## TASK PROMPT
Pictures are not part of the copy. Give again exactly the lines from the one with "Reconstruct this image" to the one with "scene.camera = cam", inclusive.

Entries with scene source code

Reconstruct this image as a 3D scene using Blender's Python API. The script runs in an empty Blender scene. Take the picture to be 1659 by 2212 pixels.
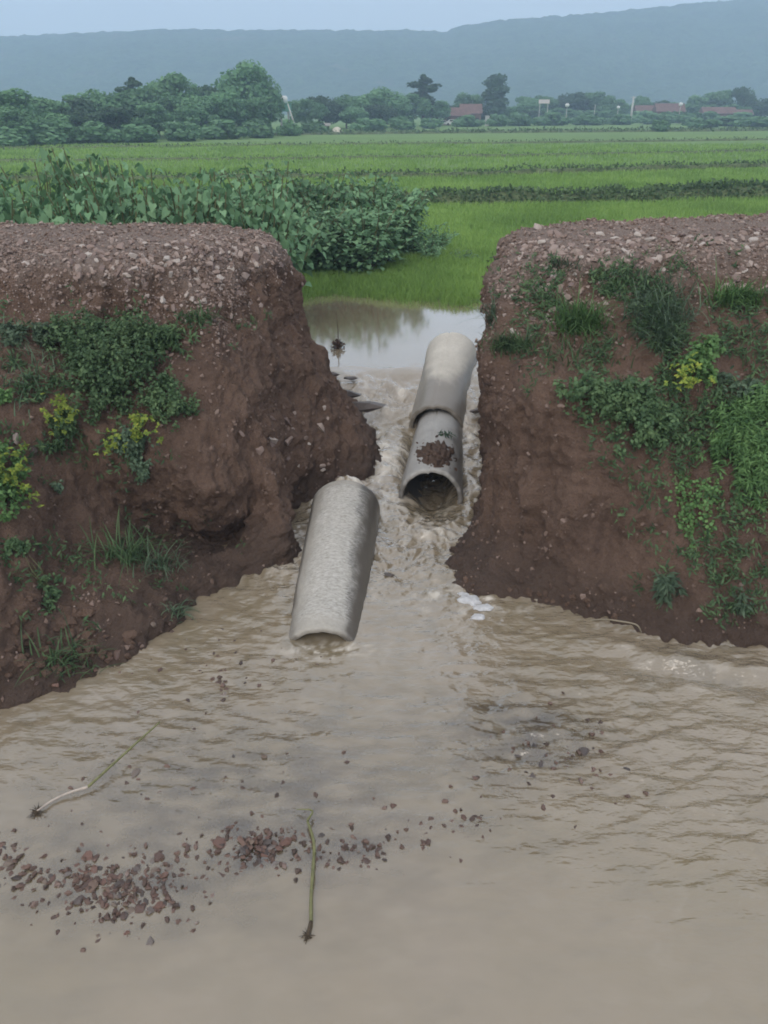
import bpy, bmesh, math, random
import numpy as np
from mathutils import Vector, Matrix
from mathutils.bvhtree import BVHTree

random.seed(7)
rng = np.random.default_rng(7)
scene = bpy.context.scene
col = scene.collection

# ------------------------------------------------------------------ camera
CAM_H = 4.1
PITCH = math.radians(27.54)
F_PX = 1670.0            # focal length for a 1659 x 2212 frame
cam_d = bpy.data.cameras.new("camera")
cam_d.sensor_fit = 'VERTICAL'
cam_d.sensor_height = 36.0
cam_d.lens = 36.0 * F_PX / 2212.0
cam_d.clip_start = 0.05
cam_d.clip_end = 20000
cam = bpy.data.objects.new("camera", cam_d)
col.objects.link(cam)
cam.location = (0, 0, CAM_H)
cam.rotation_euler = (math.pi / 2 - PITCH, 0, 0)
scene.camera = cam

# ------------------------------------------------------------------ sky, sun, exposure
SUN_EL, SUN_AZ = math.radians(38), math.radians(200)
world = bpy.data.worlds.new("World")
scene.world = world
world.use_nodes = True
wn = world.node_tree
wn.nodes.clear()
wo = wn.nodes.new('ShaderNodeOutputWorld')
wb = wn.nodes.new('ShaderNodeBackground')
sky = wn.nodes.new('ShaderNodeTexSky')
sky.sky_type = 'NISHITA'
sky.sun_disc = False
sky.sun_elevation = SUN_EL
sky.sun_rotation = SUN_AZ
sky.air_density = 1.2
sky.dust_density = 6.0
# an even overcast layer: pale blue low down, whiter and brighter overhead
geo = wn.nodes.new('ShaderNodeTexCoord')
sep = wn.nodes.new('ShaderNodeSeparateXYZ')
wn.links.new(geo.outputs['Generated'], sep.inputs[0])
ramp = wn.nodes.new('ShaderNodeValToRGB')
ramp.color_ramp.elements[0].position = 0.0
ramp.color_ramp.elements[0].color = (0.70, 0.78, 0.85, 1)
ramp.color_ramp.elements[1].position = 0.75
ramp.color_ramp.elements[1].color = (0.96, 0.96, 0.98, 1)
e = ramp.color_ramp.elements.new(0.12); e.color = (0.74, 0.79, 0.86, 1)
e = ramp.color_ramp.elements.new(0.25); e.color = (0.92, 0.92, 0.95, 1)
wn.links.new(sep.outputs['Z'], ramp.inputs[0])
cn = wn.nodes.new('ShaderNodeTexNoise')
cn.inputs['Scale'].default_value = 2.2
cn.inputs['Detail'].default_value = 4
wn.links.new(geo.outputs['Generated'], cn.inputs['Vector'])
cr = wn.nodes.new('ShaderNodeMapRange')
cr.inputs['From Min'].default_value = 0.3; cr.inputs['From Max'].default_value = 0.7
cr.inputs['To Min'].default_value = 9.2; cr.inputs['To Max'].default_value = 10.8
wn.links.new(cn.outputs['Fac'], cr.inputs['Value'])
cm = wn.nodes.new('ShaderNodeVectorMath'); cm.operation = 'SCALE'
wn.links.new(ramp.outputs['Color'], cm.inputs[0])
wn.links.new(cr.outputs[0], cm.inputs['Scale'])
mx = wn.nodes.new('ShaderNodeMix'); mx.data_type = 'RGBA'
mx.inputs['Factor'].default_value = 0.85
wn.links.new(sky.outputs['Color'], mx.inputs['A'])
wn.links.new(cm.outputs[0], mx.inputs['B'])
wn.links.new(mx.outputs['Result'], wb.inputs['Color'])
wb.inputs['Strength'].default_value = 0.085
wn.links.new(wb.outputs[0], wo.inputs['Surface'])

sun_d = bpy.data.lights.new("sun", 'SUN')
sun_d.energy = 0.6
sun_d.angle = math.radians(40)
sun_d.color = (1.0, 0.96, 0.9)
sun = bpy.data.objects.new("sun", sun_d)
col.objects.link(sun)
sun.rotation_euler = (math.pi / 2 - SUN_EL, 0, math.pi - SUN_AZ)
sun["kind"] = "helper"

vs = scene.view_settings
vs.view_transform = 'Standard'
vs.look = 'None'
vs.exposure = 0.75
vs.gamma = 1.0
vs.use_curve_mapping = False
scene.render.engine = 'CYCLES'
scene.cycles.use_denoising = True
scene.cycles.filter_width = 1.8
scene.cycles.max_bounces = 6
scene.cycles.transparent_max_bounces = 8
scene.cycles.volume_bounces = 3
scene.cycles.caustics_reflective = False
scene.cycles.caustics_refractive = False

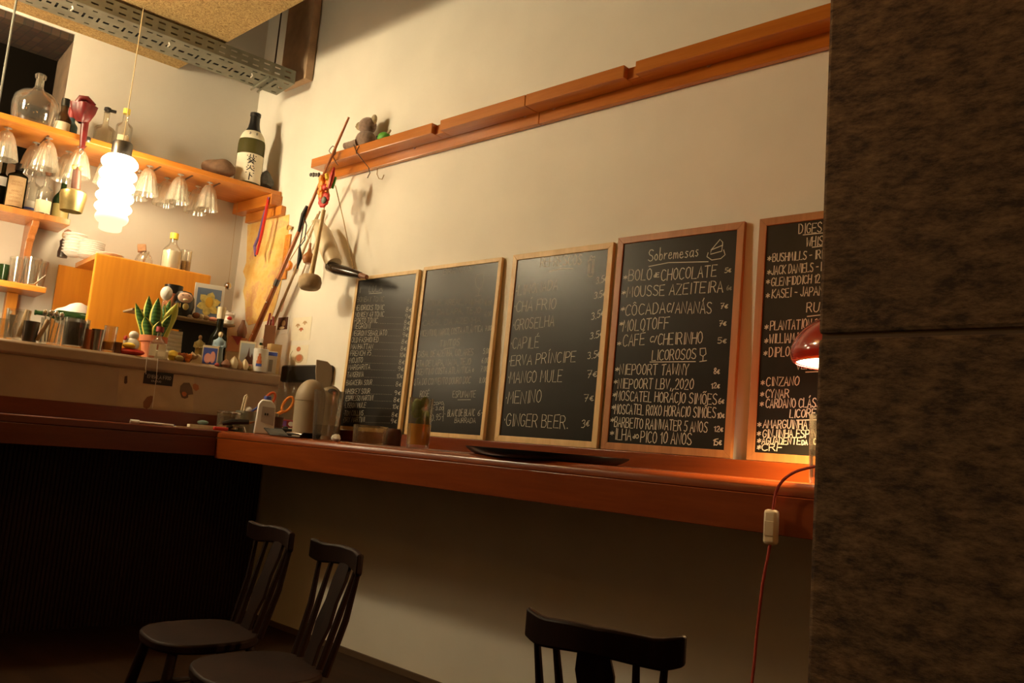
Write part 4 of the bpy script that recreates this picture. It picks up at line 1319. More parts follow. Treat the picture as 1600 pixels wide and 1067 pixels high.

* * *

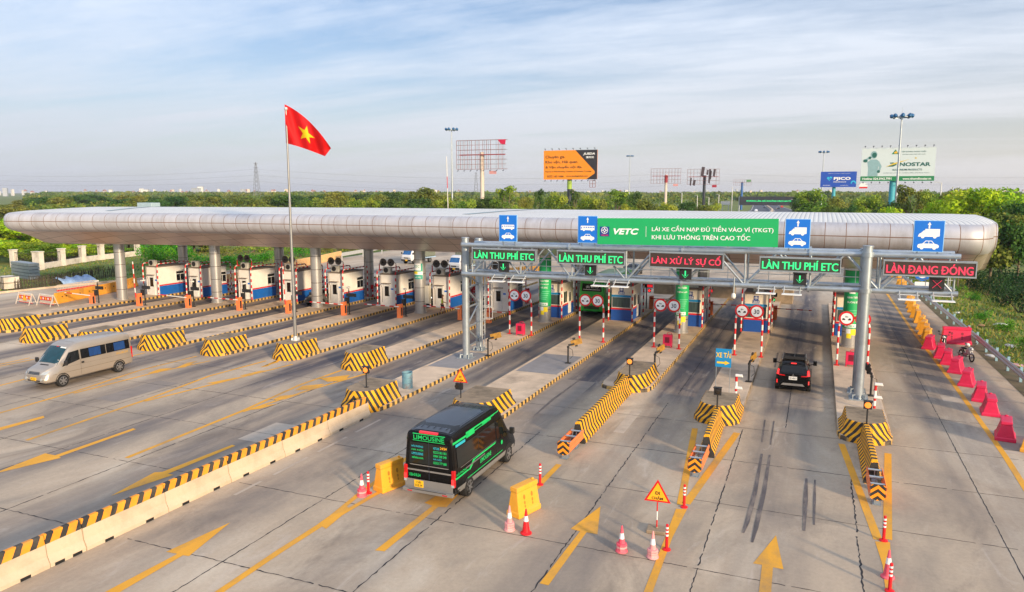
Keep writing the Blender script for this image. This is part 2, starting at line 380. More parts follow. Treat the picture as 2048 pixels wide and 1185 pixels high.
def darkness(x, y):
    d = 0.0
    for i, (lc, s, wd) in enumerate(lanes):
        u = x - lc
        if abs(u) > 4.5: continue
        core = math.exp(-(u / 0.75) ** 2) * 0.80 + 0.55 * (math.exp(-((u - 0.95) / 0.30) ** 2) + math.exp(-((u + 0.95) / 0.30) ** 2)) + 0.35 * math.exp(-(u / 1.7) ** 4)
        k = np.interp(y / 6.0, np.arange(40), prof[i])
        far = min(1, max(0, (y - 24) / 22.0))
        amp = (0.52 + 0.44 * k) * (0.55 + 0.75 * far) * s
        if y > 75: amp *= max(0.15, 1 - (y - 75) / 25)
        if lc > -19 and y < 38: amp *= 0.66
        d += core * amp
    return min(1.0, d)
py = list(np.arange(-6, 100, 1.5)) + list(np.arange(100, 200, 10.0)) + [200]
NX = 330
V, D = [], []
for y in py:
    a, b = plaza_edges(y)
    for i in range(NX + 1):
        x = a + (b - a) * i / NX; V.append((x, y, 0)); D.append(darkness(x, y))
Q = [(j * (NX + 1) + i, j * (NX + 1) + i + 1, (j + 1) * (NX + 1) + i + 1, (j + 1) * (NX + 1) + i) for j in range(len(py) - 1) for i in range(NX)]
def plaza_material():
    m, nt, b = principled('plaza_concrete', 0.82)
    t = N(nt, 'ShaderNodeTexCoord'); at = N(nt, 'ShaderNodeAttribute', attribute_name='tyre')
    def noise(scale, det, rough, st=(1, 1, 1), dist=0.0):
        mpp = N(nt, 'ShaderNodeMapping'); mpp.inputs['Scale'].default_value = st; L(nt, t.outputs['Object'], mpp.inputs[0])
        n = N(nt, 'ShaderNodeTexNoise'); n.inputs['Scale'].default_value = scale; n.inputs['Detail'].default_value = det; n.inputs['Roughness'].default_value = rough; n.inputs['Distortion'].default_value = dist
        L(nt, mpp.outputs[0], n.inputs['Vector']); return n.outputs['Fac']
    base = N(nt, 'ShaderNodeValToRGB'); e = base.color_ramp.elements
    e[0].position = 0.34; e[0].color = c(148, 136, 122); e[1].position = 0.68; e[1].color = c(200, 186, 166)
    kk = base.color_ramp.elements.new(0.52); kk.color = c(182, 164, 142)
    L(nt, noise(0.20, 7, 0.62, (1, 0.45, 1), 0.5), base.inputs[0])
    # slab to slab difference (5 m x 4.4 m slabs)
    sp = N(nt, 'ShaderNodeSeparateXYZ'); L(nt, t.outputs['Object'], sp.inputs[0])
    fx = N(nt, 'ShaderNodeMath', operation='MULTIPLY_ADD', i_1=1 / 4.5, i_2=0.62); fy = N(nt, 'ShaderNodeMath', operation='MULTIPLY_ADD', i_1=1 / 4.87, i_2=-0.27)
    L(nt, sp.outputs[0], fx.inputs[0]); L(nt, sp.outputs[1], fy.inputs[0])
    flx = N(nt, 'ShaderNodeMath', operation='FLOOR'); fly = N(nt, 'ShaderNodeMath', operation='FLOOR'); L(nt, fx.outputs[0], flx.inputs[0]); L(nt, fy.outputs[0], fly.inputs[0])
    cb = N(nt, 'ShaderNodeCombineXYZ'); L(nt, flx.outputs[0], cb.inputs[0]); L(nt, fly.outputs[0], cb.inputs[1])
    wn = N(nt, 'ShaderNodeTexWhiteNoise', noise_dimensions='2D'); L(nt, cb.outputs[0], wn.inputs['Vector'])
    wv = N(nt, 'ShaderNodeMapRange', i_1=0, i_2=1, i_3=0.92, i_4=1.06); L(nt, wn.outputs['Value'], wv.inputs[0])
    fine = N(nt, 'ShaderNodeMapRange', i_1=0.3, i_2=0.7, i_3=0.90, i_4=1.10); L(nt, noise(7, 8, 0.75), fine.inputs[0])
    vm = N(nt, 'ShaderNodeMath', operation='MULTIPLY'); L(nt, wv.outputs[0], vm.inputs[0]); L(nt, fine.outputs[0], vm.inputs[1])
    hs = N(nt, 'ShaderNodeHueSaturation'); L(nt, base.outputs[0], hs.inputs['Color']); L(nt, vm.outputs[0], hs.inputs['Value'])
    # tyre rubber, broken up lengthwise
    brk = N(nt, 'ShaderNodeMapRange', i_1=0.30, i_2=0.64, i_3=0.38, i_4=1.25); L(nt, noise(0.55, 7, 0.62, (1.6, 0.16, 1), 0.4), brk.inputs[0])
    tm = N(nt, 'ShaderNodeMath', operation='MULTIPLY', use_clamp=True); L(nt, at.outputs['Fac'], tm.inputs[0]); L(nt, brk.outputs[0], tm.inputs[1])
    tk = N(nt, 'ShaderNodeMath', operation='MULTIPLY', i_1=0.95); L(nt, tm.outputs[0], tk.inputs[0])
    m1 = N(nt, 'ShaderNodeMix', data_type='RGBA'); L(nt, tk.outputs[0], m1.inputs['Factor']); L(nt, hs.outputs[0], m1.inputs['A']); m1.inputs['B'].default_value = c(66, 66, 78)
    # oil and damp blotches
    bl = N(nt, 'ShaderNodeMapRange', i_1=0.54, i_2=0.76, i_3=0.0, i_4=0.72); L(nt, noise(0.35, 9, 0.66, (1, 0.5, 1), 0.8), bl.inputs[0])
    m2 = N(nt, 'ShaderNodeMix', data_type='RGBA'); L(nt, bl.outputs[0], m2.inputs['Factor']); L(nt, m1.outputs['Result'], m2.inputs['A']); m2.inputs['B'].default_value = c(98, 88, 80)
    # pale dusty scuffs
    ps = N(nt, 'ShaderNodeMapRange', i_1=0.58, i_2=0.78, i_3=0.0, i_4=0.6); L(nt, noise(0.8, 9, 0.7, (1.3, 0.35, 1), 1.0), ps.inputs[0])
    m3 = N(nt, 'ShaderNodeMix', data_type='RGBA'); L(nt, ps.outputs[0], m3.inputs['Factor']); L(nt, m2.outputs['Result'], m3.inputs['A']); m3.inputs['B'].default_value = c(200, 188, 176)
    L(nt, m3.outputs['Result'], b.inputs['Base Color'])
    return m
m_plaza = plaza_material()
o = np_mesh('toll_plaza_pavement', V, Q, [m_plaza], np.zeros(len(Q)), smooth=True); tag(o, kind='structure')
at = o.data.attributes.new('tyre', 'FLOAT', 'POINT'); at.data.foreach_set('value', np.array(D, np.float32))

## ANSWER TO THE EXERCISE
Reconstruct this image as a 3D scene using Blender's Python API. The script runs in an empty Blender scene. Take the picture to be 1659 by 2212 pixels.
import bpy, bmesh, math, random
import numpy as np
from mathutils import Vector, Matrix
from mathutils.bvhtree import BVHTree

random.seed(7)
rng = np.random.default_rng(7)
scene = bpy.context.scene
col = scene.collection

# ------------------------------------------------------------------ camera
CAM_H = 4.1
PITCH = math.radians(27.54)
F_PX = 1670.0            # focal length for a 1659 x 2212 frame
cam_d = bpy.data.cameras.new("camera")
cam_d.sensor_fit = 'VERTICAL'
cam_d.sensor_height = 36.0
cam_d.lens = 36.0 * F_PX / 2212.0
cam_d.clip_start = 0.05
cam_d.clip_end = 20000
cam = bpy.data.objects.new("camera", cam_d)
col.objects.link(cam)
cam.location = (0, 0, CAM_H)
cam.rotation_euler = (math.pi / 2 - PITCH, 0, 0)
scene.camera = cam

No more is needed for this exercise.